Microreview: John D’Agata, Halls of Fame (2002)

“The world still wants its poet-priest,” wrote Emerson in 1850, “a reconciler.” It is reconciliation that guides John D’Agata’s curious, moving first book, Halls of Fame. Perched at the axis of competing traditions—the breathless lists, Adamic wonder, and emerging dialectic of Whitman’s lineation versus the neo-Platonic analogue of Emerson’s prose—D’Agata’s collection of lyrical essays reconfigures Romantic iconography through the lens of American expansion: westward and capitalist. D’Agata’s trajectory originates with the world’s largest Aeolian harp, the Hoover Dam, and culminates in the 210,000-watt sublimity of Las Vegas. In between, he curates a sideshow exhibit of fringe dwellers and visionaries: flat-Earth devotees, Martha Graham, Henry Darger, insomniacs. D’Agata is a sympathetic reporter. Still, there is something unsettled and unsettling in the author’s stance as Whitmanic superconductor: “Which means I’m their eyes…but not their interpreter,” he writes of his work “translating” dance to the blind, knowing, surely, that what he chooses to describe is itself interpretation. And while the impulse here is the familiar drive toward the lyrical-transcendent, it is always belated or a bit pre-fab; we find monuments to wonder rather than wonder itself.
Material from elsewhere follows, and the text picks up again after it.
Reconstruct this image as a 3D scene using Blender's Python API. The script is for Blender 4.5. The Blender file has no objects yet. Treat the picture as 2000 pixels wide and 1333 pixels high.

Even the world’s brightest light, at Vegas’s Luxor Hotel, has dimmed by the time D’Agata arrives: “I go home and look up,” his guide says, “and I’m like ‘Where is it?'” This same disappointment pulls at all of D’Agata’s characters, partly because it is inscribed in the form of the essays. As Mutlu Konuk Blasing wrote, “the knowledge of circularity condemns gods and poets; the same knowledge saves humans and essayists,” and in this lies both the book’s strength and its (necessary) failure. The surface drama of Halls of Fame may be lyrical, but its intelligence lies in its understanding of the constant recycling of our entrepreneurial and creative energy, or our recursive failure and redemption. These essays, which can’t transcend but long to, tirelessly embody this same energy: “Surely the heart must break before we can begin to feel.”